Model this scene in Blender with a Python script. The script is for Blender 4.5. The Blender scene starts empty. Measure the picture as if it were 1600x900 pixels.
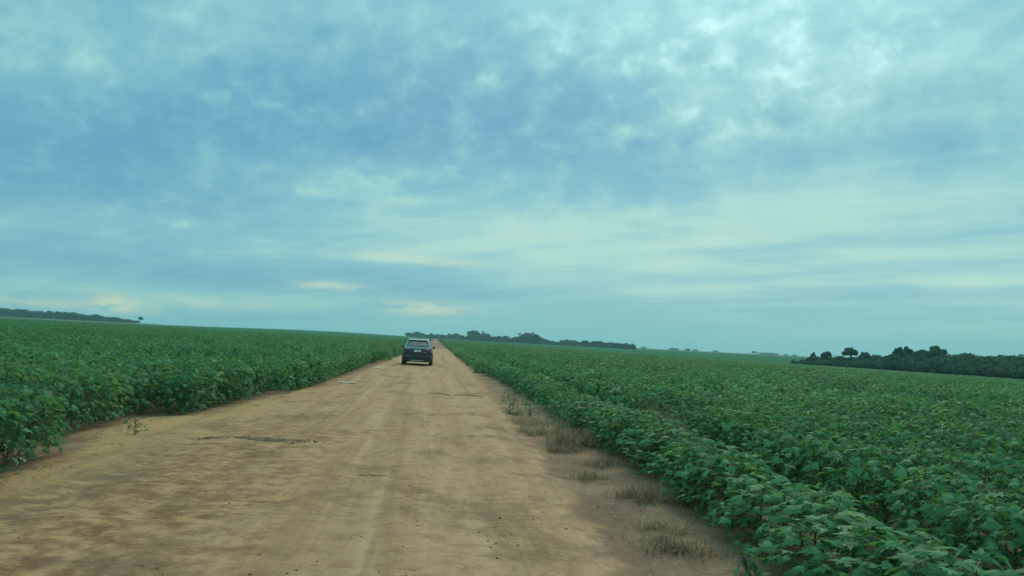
import bpy, bmesh, math, random
import numpy as np
from mathutils import Vector, Matrix, Euler, noise
random.seed(7); np.random.seed(7)
PI = math.pi
S = bpy.context.scene
COL = S.collection

# ------------------------------------------------------------------ camera
EYE = 1.72
YAW, PITCH, ROLL = 0.0910, 0.06705, 0.04996
fwd = Vector((math.sin(YAW)*math.cos(PITCH), math.cos(YAW)*math.cos(PITCH), math.sin(PITCH)))
rt0 = Vector((math.cos(YAW), -math.sin(YAW), 0)); up0 = rt0.cross(fwd)
rt = rt0*math.cos(ROLL) + up0*math.sin(ROLL)
up = -rt0*math.sin(ROLL) + up0*math.cos(ROLL)
cam_d = bpy.data.cameras.new('camera'); cam = bpy.data.objects.new('camera', cam_d); COL.objects.link(cam)
m = Matrix((rt, up, -fwd)).transposed().to_4x4(); m.translation = (0, 0, EYE)
cam.matrix_world = m
cam_d.sensor_width = 36; cam_d.lens = 36*1256/1600
cam_d.clip_start = 0.05; cam_d.clip_end = 12000
S.camera = cam

def direction(px, py):
    """world direction seen at a pixel of the 1600x900 photograph (used to measure the place)"""
    return (rt*(px-800) + up*(450-py) + fwd*1256).normalized()
def azel(px, py):
    d = direction(px, py); return math.atan2(d.x, d.y), math.asin(d.z)
def project(X, Y, Z):
    p = Vector((X, Y, Z-EYE)); c = p.dot(fwd)
    if c <= 0.1: return None
    return 800+1256*p.dot(rt)/c, 450-1256*p.dot(up)/c

# ------------------------------------------------------------------ node helpers
class NT:
    def __init__(s, tree): s.t = tree; s.n = tree.nodes; s.l = tree.links
    def node(s, typ, **kw):
        n = s.n.new(typ)
        for k, v in kw.items(): setattr(n, k, v)
        return n
    def put(s, sock, v):
        if isinstance(v, bpy.types.NodeSocket): s.l.new(v, sock)
        elif v is not None: sock.default_value = v
    def math(s, op, a, b=None, c=None, clamp=False):
        n = s.node('ShaderNodeMath', operation=op, use_clamp=clamp)
        s.put(n.inputs[0], a)
        if b is not None: s.put(n.inputs[1], b)
        if c is not None: s.put(n.inputs[2], c)
        return n.outputs[0]
    def add(s, *a):
        r = a[0]
        for b in a[1:]: r = s.math('ADD', r, b)
        return r
    def mul(s, *a):
        r = a[0]
        for b in a[1:]: r = s.math('MULTIPLY', r, b)
        return r
    def noise(s, vec, scale, detail=4, rough=0.55, dist=0.0):
        n = s.node('ShaderNodeTexNoise'); n.inputs['Scale'].default_value = scale
        n.inputs['Detail'].default_value = detail; n.inputs['Roughness'].default_value = rough
        n.inputs['Distortion'].default_value = dist
        s.l.new(vec, n.inputs['Vector']); return n.outputs['Fac']
    def ramp(s, f, lo, hi, a=0.0, b=1.0):
        n = s.node('ShaderNodeMapRange', interpolation_type='SMOOTHSTEP')
        s.put(n.inputs[0], f); n.inputs[1].default_value = lo; n.inputs[2].default_value = hi
        n.inputs[3].default_value = a; n.inputs[4].default_value = b
        return n.outputs[0]
    def mix(s, f, a, b, mode='MIX'):
        n = s.node('ShaderNodeMix', data_type='RGBA', blend_type=mode)
        s.put(n.inputs[0], f)
        for k, v in ((6, a), (7, b)):
            s.put(n.inputs[k], (*v, 1) if isinstance(v, tuple) and len(v) == 3 else v)
        return n.outputs[2]
    def scalevec(s, vec, sc, rot=0.0, loc=(0, 0, 0)):
        n = s.node('ShaderNodeMapping'); s.l.new(vec, n.inputs[0])
        n.inputs['Scale'].default_value = sc; n.inputs['Rotation'].default_value = (0, 0, rot)
        n.inputs['Location'].default_value = loc
        return n.outputs[0]

# ------------------------------------------------------------------ world: Nishita sky behind a broken cloud deck
SUN_AZ, SUN_EL = math.radians(20), math.radians(38)
W = bpy.data.worlds.new('World'); S.world = W; W.use_nodes = True
g = NT(W.node_tree); g.n.clear()
out = g.node('ShaderNodeOutputWorld'); bg = g.node('ShaderNodeBackground'); g.l.new(bg.outputs[0], out.inputs[0])
bg.inputs[1].default_value = 0.1
sky = g.node('ShaderNodeTexSky', sky_type='NISHITA'); sky.sun_disc = False
sky.sun_elevation = SUN_EL; sky.sun_rotation = SUN_AZ
sky.air_density = 1.4; sky.dust_density = 2.0; sky.ozone_density = 2.0; sky.altitude = 400
tc = g.node('ShaderNodeTexCoord'); D = tc.outputs['Generated']
sep = g.node('ShaderNodeSeparateXYZ'); g.l.new(D, sep.inputs[0])
dx, dy, dz = sep.outputs
az = g.math('ARCTAN2', dx, dy); el = g.math('ARCSINE', dz)
den = g.math('MAXIMUM', g.add(dz, 0.10), 0.04)
comb = g.node('ShaderNodeCombineXYZ'); g.l.new(g.math('DIVIDE', dx, den), comb.inputs[0]); g.l.new(g.math('DIVIDE', dy, den), comb.inputs[1])
P = comb.outputs[0]
# warp for the large shapes of the cloud bank
wv = g.node('ShaderNodeTexNoise'); wv.inputs['Scale'].default_value = 5.0; wv.inputs['Detail'].default_value = 4; g.l.new(D, wv.inputs['Vector'])
wsep = g.node('ShaderNodeSeparateXYZ'); g.l.new(wv.outputs['Color'], wsep.inputs[0])
azw = g.add(az, g.mul(g.add(wsep.outputs[0], -0.5), 0.22)); elw = g.add(el, g.mul(g.add(wsep.outputs[1], -0.5), 0.11))
azs = g.add(az, g.mul(g.add(wsep.outputs[0], -0.5), 0.05)); els_ = g.add(el, g.mul(g.add(wsep.outputs[1], -0.5), 0.018))
def bank(px, py, wx, wy, amp):
    a0, e0 = azel(px, py)
    A_, E_ = (azw, elw) if wy > 30 else (azs, els_)
    a = g.math('DIVIDE', g.add(A_, -a0), wx/1256); e = g.math('DIVIDE', g.add(E_, -e0), wy/1256)
    q = g.add(g.mul(a, a), g.mul(e, e))
    return g.mul(g.math('EXPONENT', g.mul(q, -1.0)), amp)
puff = g.add(g.mul(g.noise(g.scalevec(D, (1, 1, 1.25)), 16.0, 6, 0.58, 0.3), .85), g.mul(g.noise(g.scalevec(D, (1, 1, 1.5), 0, (2, 5, 1)), 30.0, 5, 0.55, 0.2), .25), -.05)
A = g.add(g.mul(puff, .8), g.mul(g.noise(P, 1.5, 4, 0.5, 0.3), .25), -.02)      # mottled altocumulus
A2 = g.noise(g.scalevec(P, (1, 1, 1), 0, (3.1, 7.7, 0)), 0.55, 3, 0.5)
st = g.scalevec(g.scalevec(P, (1, 1, 1), -0.75), (1.5, 0.16, 1))               # streaks drawn out along the wind
B = g.noise(st, 1.1, 6, 0.58, 0.2)
Bh = g.noise(g.scalevec(D, (2.2, 2.2, 19)), 2.4, 6, 0.58, 0.35)     # flat sheets seen edge on low in the sky
hi_w = g.ramp(el, 0.12, 0.30)                                       # mottling dies out towards the horizon
val = g.add(g.mul(g.add(A, -0.5), g.add(g.mul(hi_w, 1.0), 0.12)), g.mul(g.add(A2, -0.5), 0.36), g.mul(g.add(B, -0.5), 0.75), g.mul(g.add(Bh, -0.5), g.ramp(el, 0.30, 0.10), 0.62))
banks = [(30, 215, 300, 85, -.38), (580, 205, 330, 75, -.22), (880, 170, 240, 70, -.17), (330, 150, 260, 60, -.10),
         (1120, 60, 230, 100, .30), (1560, 60, 250, 130, .10), (860, 368, 300, 38, .22), (1300, 370, 420, 110, .16), (80, 60, 200, 60, .06),
         (560, 285, 520, 40, .10), (300, 345, 420, 30, .05), (330, 418, 420, 17, -.22), (520, 450, 240, 12, -.20), (250, 462, 330, 11, .20), (640, 300, 120, 30, .08),
         (1150, 260, 420, 40, -.03), (650, 405, 110, 8, .22), (520, 447, 60, 6, .34), (1520, 438, 80, 10, .22), (1330, 440, 200, 30, -.05)]
mask = g.math('MINIMUM', g.add(bank(620, 190, 520, 130, 1.0), bank(1120, 90, 330, 130, .9), bank(120, 260, 260, 120, .5)), 1.0)
pf = g.noise(g.scalevec(D, (1, 1, 1.35), 0, (7, 1, 3)), 25.0, 5, 0.54, 0.15)
val = g.add(val, g.mul(g.ramp(pf, .42, .78), mask, .38), g.mul(mask, -.09))
for b in banks: val = g.add(val, bank(*b))
cov = g.add(val, 0.45)
cr = g.node('ShaderNodeValToRGB'); g.l.new(cov, cr.inputs[0])
def lin(r, gg, b): return tuple(((c/255+.055)/1.055)**2.4 if c > 10 else c/255/12.92 for c in (r, gg, b))
els = cr.color_ramp.elements
stops = [(0.0, (92, 160, 190)), (0.22, (106, 173, 196)), (0.45, (125, 189, 201)), (0.62, (142, 203, 208)), (0.80, (166, 222, 225)), (1.0, (196, 242, 243))]
while len(els) < len(stops): els.new(0.5)
for e_, (p_, c_) in zip(els, stops): e_.position = p_; e_.color = (*lin(*c_), 1)
cloud = cr.outputs[0]
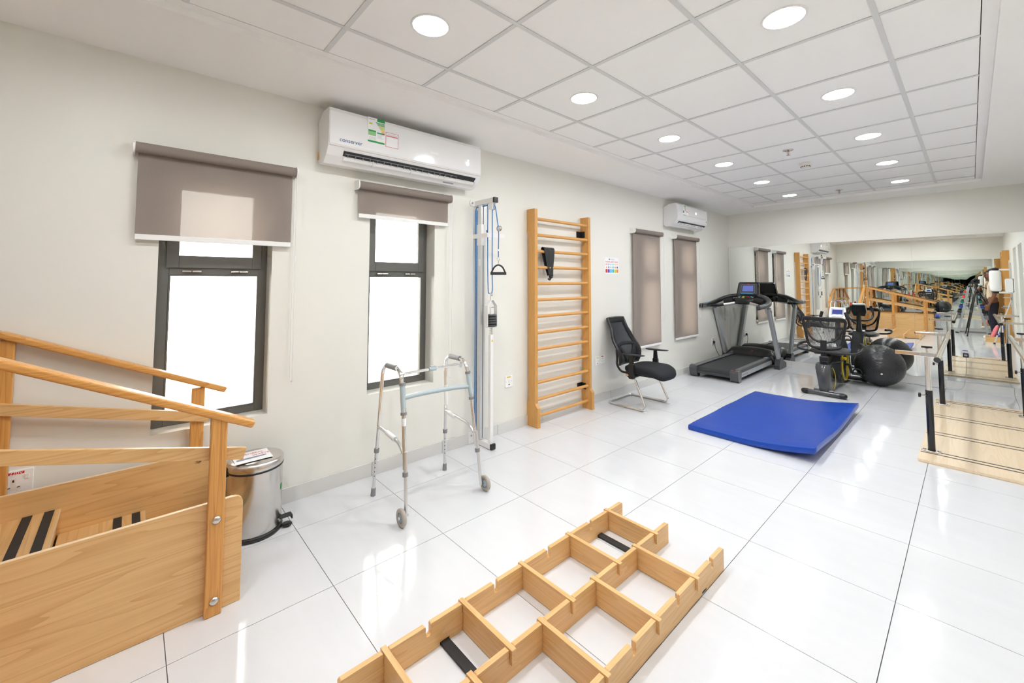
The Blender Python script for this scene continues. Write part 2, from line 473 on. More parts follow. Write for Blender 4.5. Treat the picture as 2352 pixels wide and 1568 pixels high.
# ================================================================== THE ROOM
# ---- floor: grout bed with a polished tile in every cell
fl = struct('floor', MB().box(-0.2, YB - 0.2, -0.12, XR + 0.2, YF + 0.2, -0.004), 'grout')
xs = [0.0] + [0.3648 + .6 * k for k in range(6)] + [XR]
ys = [YB] + [-0.0831 + .6 * k for k in range(-2, 14)] + [YF]
ys = [y for i, y in enumerate(ys) if i == 0 or y - ys[0] > 0.02]
share = {}
G = 0.0016
for i in range(len(xs) - 1):
    for j in range(len(ys) - 1):
        dx, dy = xs[i + 1] - xs[i], ys[j + 1] - ys[j]
        key = (round(dx, 3), round(dy, 3))
        if key not in share:
            o = part('floor_tile', MB().box(-dx / 2 + G, -dy / 2 + G, -0.012, dx / 2 - G, dy / 2 - G, 0.0), 'tile', fl)
            share[key] = o.data
        else:
            o = bpy.data.objects.new('floor_tile', share[key]); COL.objects.link(o); o.parent = fl
        o.location = ((xs[i] + xs[i + 1]) / 2, (ys[j] + ys[j + 1]) / 2, 0)

# ---- walls
WIN = [(-0.125, 0.430), (1.070, 1.630), (4.800, 5.360), (5.930, 6.500)]
WZ0, WZ1 = 0.588, 2.06
mb = MB(); y = YB - 0.2
for a, b in WIN:
    mb.box(-0.2, y, -0.1, 0, a, 2.9); mb.box(-0.2, a, -0.1, 0, b, WZ0); mb.box(-0.2, a, WZ1, 0, b, 2.9); y = b
mb.box(-0.2, y, -0.1, 0, YF + 0.2, 2.9)
struct('wall_left', mb, 'wall')
struct('wall_far', MB().box(0, YF, -0.1, XR, YF + 0.2, 2.9), 'wall')
struct('wall_back', MB().box(0, YB - 0.2, -0.1, XR, YB, 2.9), 'wall')
DOORS = [(2.15, 3.05), (3.55, 4.45)]
mb = MB(); y = YB - 0.2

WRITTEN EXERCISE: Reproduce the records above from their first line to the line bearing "S.camera = cam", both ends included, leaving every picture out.

RIGHT ANSWER:
Model this scene in Blender with a Python script. The script is for Blender 4.5. The Blender scene starts empty. Measure the picture as if it were 1600x900 pixels.
import bpy, bmesh, math, random
import numpy as np
from mathutils import Vector, Matrix, Euler, noise
random.seed(7); np.random.seed(7)
PI = math.pi
S = bpy.context.scene
COL = S.collection

# ------------------------------------------------------------------ camera
EYE = 1.72
YAW, PITCH, ROLL = 0.0910, 0.06705, 0.04996
fwd = Vector((math.sin(YAW)*math.cos(PITCH), math.cos(YAW)*math.cos(PITCH), math.sin(PITCH)))
rt0 = Vector((math.cos(YAW), -math.sin(YAW), 0)); up0 = rt0.cross(fwd)
rt = rt0*math.cos(ROLL) + up0*math.sin(ROLL)
up = -rt0*math.sin(ROLL) + up0*math.cos(ROLL)
cam_d = bpy.data.cameras.new('camera'); cam = bpy.data.objects.new('camera', cam_d); COL.objects.link(cam)
m = Matrix((rt, up, -fwd)).transposed().to_4x4(); m.translation = (0, 0, EYE)
cam.matrix_world = m
cam_d.sensor_width = 36; cam_d.lens = 36*1256/1600
cam_d.clip_start = 0.05; cam_d.clip_end = 12000
S.camera = cam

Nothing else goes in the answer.